Worauf in diesem Kontext abermals hingewiesen sei, ist die Tatsache, dass all diese Gesetze nicht vom Himmel fallen. Sie sind Produkt eines gesellschaftlichen, populistischen Diskurses, der von Schreibtischtäter_innen zu Papier gebracht und in Gesetzesform gegossen wird: Mit der im Nationalrat beschlossenen und mit 1.11.2017 in Kraft getretenen Novelle kann von nun an gegenüber Menschen, die verdächtigt werden eine Straftat begangen zu haben, ein Verfahren zur Aberkennung ihres Asyl- bzw. subsidiären Schutzstatus eingeleitet werden. Damit maßt sich das Asylgesetz vorab Entscheidungen und Bestrafungen an und hebelt die Unschuldsvermutung komplett aus. Ebenfalls beschlossen ist die in bestimmten Fällen vorgesehene Verpflichtung zur Unterkunftnahme in vorgegebenen Quartieren und die Wohnsitzbeschränkung auf jenes Bundesland, von dem Grundversorgung empfangen wird, für alle Menschen in einem laufenden Asylverfahren. Was damit offensichtlich unterbunden werden soll, ist Mobilität und Bewegungsfreiheit. Die mangelnden Versorgungsstandards in einigen Bundesländern werden dabei verschwiegen. Bei Verstößen gegen die Wohnsitzbeschränkung sind Geldstrafen und Ersatzfreiheitsstrafen vorgesehen. Weiters dürfen mit Inkrafttreten der Novelle Polizist_innen ohne weiteres Räumlichkeiten betreten, wenn sich darin mehr als drei „Fremde“ (d. h. jede Person ohne österreichische Staatsbürger_innenschaft) befinden. Sie brauchen dafür keinerlei richterliche Genehmigungen.

Zynismus pur

Die „intensivierte Rückkehrvorbereitung“ wie es im Arbeitsprogramm der Bundesregierung heißt, ist angesichts des bereits vorherrschenden Abschieberegimes euphemistisch und zynisch. Hierzu gehört auch die Verpflichtung von illegalisierten Menschen, Reisedokumente für die Abschiebung eigenständig einzuholen. Wird dieser Verpflichtung nicht nachgekommen, kann die zuständige Behörde Beugehaft verhängen – eine weitere neu geschaffene Möglichkeit, neben der verlängerten Schubhaftdauer sowohl für Erwachsene als auch für mündige Minderjährige, Menschen ohne Delikt in Haft zu halten. Ebenfalls neu ist, dass die Informationspflicht über den Abschiebetermin mit der beschlossenen Novelle entfällt.
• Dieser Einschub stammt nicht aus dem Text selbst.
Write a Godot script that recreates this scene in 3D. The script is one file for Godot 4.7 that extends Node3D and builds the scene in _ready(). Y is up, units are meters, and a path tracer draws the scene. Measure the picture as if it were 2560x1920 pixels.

Außerdem erfolgt eine im Gesetz verankerte Pflicht für die Behörde eine sogenannte Rückkehrentscheidung (Rückkehrentscheidung – wie das Wort schon sagt: eine Entscheidung von Seiten der Behörde über die verpflichtende „Rückkehr“ ins Herkunftsland) zu erlassen – einfach nur um den Menschen unmissverständlich vor Augen zu führen, dass auch wenn sie faktisch nicht abschiebbar sind oder nicht ausreisen können, sie hier in Österreich auf jeden Fall nicht erwünscht sind. Und wie geht es weiter? In den Koalitionsverhandlungen zeichnet sich schon ab, dass es zu weiteren Verschärfungen kommen wird. Da bleibt nur eins: Fluchtwege freihalten!